17. The process of claim 15, wherein the computer processor is configured to receive input from a user relating to one or more of shapes, colors, patterns, and attributes of the objects, and to use the user input to identify the objects on the map; and wherein the user input comprises one or more of an Internet-based map, a computer aided design (CAD) format with site specific details, and a building information model (BIM) format with site specific details.

18. The process of claim 15, wherein the computer processor is configured to receive input from a user and to use the user input to verify the identified objects; and wherein the user input comprises one or more of an Internet-based map, a computer aided design (CAD) format with site specific details, and a building information model (BIM) format with site specific details.

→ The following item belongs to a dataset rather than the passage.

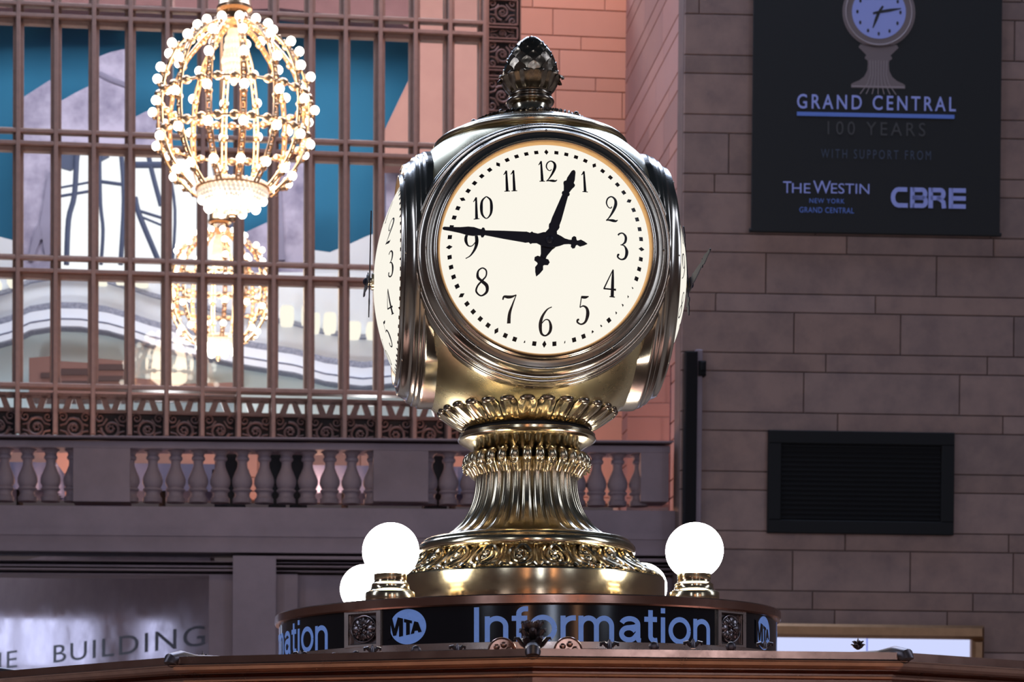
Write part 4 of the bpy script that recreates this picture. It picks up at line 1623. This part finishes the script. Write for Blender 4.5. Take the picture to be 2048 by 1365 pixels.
MIN_H = [(-.100, .0005), (-.092, .005), (-.082, .009), (-.074, .0055), (-.071, .007), (-.069, .0145), (-.063, .0165), (-.058, .012), (-.0585, .006), (-.052, .0055), (-.040, .0075), (-.030, .0125), (-.018, .017), (0, .020), (.018, .018), (.032, .0125), (.044, .014), (.048, .0165), (.053, .0125), (.062, .0145), (.068, .0138), (.120, .0105), (.170, .0062), (.1735, .0125), (.178, .013), (.181, .008), (.187, .0085), (.200, .0115), (.216, .0112), (.236, .0075), (.262, .0050), (.278, .0042), (.282, .002)]
HOUR_H = [(-.100, .0005), (-.090, .0065), (-.078, .011), (-.068, .0075), (-.065, .010), (-.062, .019), (-.054, .021), (-.048, .015), (-.049, .008), (-.040, .0085), (-.028, .013), (-.012, .019), (.0, .021), (.016, .017), (.030, .011), (.036, .0135), (.041, .0145), (.046, .0125), (.060, .0128), (.126, .0080), (.129, .0105), (.133, .0105), (.136, .0075), (.148, .0115), (.156, .0155), (.160, .0155), (.164, .0105), (.172, .0105), (.184, .0075), (.192, .0055), (.196, .002)]


def face(rot, idx):
    ca, sa = math.cos(rot), math.sin(rot)
    # local: u right, v up, d out; front (rot 0) looks to -y
    Rt = Vector((ca, sa, 0))
    Fw = Vector((sa, -ca, 0))
    O = Vector((AX, AY, ZC))
    mp = lambda u, v, d: O + Rt * u + Vector((0, 0, v)) + Fw * d
    names = ('front', 'right', 'back', 'left')
    # bezel
    mb = MB()
    n = 160
    P, Fs = [], []
    for i, (r_, d_) in enumerate(BZ):
        for k in range(n):
            a_ = 2 * PI * k / n
            u, v, d2_ = r_ * math.cos(a_), r_ * math.sin(a_), d_
            if abs(u) > d2_:
                u = math.copysign(d2_, u)
            P.append(mp(u, v, d2_))
    for i in range(len(BZ) - 1):
        for k in range(n):
            k2 = (k + 1) % n
            Fs.append((i * n + k, i * n + k2, (i + 1) * n + k2, (i + 1) * n + k))
    mb.add(P, Fs, raw=True)
    for a_ in (90, 270, 180, 0, 235, 305, 45, 135):     # small pins on the bezel ridge
        q = math.radians(a_)
        mb.ball(mp(.318 * math.cos(q), .318 * math.sin(q), .3685), .0032, 8, 6)
    mb.build('bezel', M['brass_bezel'], clock, angle=50)
    mb = MB()
    P, Fs = [], []
    RM = ((.2795, .352), (.2805, .366), (.2815, .3755), (.2845, .3796), (.2875, .3803))
    n = 128
    for r_, d_ in RM:
        P += [mp(r_ * math.cos(2 * PI * k / n), r_ * math.sin(2 * PI * k / n), d_) for k in range(n)]
    for i_ in range(len(RM) - 1):
        Fs += [(i_ * n + k, i_ * n + (k + 1) % n, (i_ + 1) * n + (k + 1) % n, (i_ + 1) * n + k) for k in range(n)]
    mb.add(P, Fs, raw=True)
    mb.build('dial_rim', M['rim_glow_tint'], clock)
    # dial glass
    mb = MB()
    P, Fs = [mp(0, 0, dome(0, 0))], []
    n, rg = 96, 14
    for j in range(1, rg + 1):
        r_ = RHO * j / rg * .997
        for k in range(n):
            a_ = 2 * PI * k / n
            P.append(mp(r_ * math.cos(a_), r_ * math.sin(a_), dome(r_, 0)))
    for k in range(n):
        Fs.append((0, 1 + k, 1 + (k + 1) % n))
    for j in range(rg - 1):
        for k in range(n):
            k2 = (k + 1) % n
            Fs.append((1 + j * n + k, 1 + (j + 1) * n + k, 1 + (j + 1) * n + k2, 1 + j * n + k2))
    mb.add(P, Fs, raw=True)
    dial = mb.build('dial', M['dial'], clock, origin=None)
    # numerals and minute marks
    dm = lambda u, v, w: mp(u, v, dome(u, v) + w)
    for h in range(12):
        mb = MB()
        a_ = 2 * PI * h / 12
        hh_ = .062 if h in (10, 11, 0, 1) else .070
        rr = .197 if h not in (3, 9) else .200
        put_numeral(mb, HOURS[h], rr * math.sin(a_), rr * math.cos(a_) + (-.004 if h == 6 else 0), hh_, dm, .0015)
        mb.build('numeral', M['ink'], dial, smooth=False)
    mb = MB()
    rnd = random.Random(idx + 3)
    for k in range(60):
        a_ = 2 * PI * k / 60
        er, et = Vector((math.sin(a_), math.cos(a_))), Vector((math.cos(a_), -math.sin(a_)))
        c = er * .2565
        if k % 5 == 0:
            q = [er * .0088, et * .0058, -er * .0088, -et * .0058]
        else:
            s_ = .0054
            q = [er * s_ + et * s_, -er * s_ + et * s_, -er * s_ - et * s_, er * s_ - et * s_]
        if idx == 0 and k in (19, 20, 21, 22, 24, 25, 28, 32):   # chipped marks low on the front dial
            s_ = .0040
            q = [er * s_ * rnd.uniform(.2, 1) + et * s_ * rnd.uniform(.2, 1), -er * s_ * rnd.uniform(.3, 1.1) + et * s_ * rnd.uniform(-.2, .5), -er * s_ - et * s_ * rnd.uniform(0, .8), er * s_ * .4 - et * s_ * rnd.uniform(.3, 1)]
        mb.add([dm((c + p).x, (c + p).y, .0015) for p in q], [(0, 1, 2, 3)])
    mb.build('minute_marks', M['ink'], dial, smooth=False)
    # hub and hands
    ht = dome(0, 0)
    mb = MB()
    for r_a, d_a, r_b, d_b in ((.024, ht - .002, .024, ht + .006), (.012, ht + .006, .012, ht + .018)):
        P = [(r_a * math.cos(2 * PI * k / 24), r_a * math.sin(2 * PI * k / 24)) for k in range(24)]
        mb.prism(P, d_a, d_b, mp)
    mb.build('hub', M['brass'], dial)
    for nm, ol, ang, d_a in (('hour_hand', HOUR_H, 19.0, ht + .010), ('minute_hand', MIN_H, 275.6, ht + .017)):
        a_ = math.radians(ang)
        e_, t_ = (math.sin(a_), math.cos(a_)), (math.cos(a_), -math.sin(a_))
        mb = MB()
        n = len(ol)
        P = []
        for w in (d_a, d_a + .003):
            for y, x in ol:
                P.append(mp(e_[0] * y + t_[0] * x, e_[1] * y + t_[1] * x, w))
                P.append(mp(e_[0] * y - t_[0] * x, e_[1] * y - t_[1] * x, w))
        Fs = []
        for i in range(n - 1):
            a4, b4 = 2 * i, 2 * n + 2 * i
            Fs += [(a4, a4 + 1, a4 + 3, a4 + 2), (b4, b4 + 2, b4 + 3, b4 + 1), (a4, a4 + 2, b4 + 2, b4), (a4 + 1, b4 + 1, b4 + 3, a4 + 3)]
        mb.add(P, Fs, raw=True)
        if nm == 'minute_hand':
            mb.ball(mp(0, 0, d_a + .003), .011, 16, 8)
        mb.build(nm, M['hand'], dial, smooth=False)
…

19. A computer readable storage device comprising instructions that when executed by a processor execute a process comprising:

storing a map of an area in one or more of a computer processor and a computer storage device, the map comprising objects in the area;

identifying objects on the map and locations of the objects on the map;

associating properties to the identified objects; and

providing the identified objects, the locations of the identified objects, and the properties of the identified objects to a radio frequency (RF) planning tool such that the RF planning tool can determine RF wave propagation and RF wave attenuation as a function of the identified objects, the locations of the identified objects, and the properties of the identified objects.

20. The computer readable storage device of claim 19, wherein the identifying of the objects and the locations of the objects is automatic as a function of a maturation of a system comprising the computer readable storage device and a learning of patterns by the system.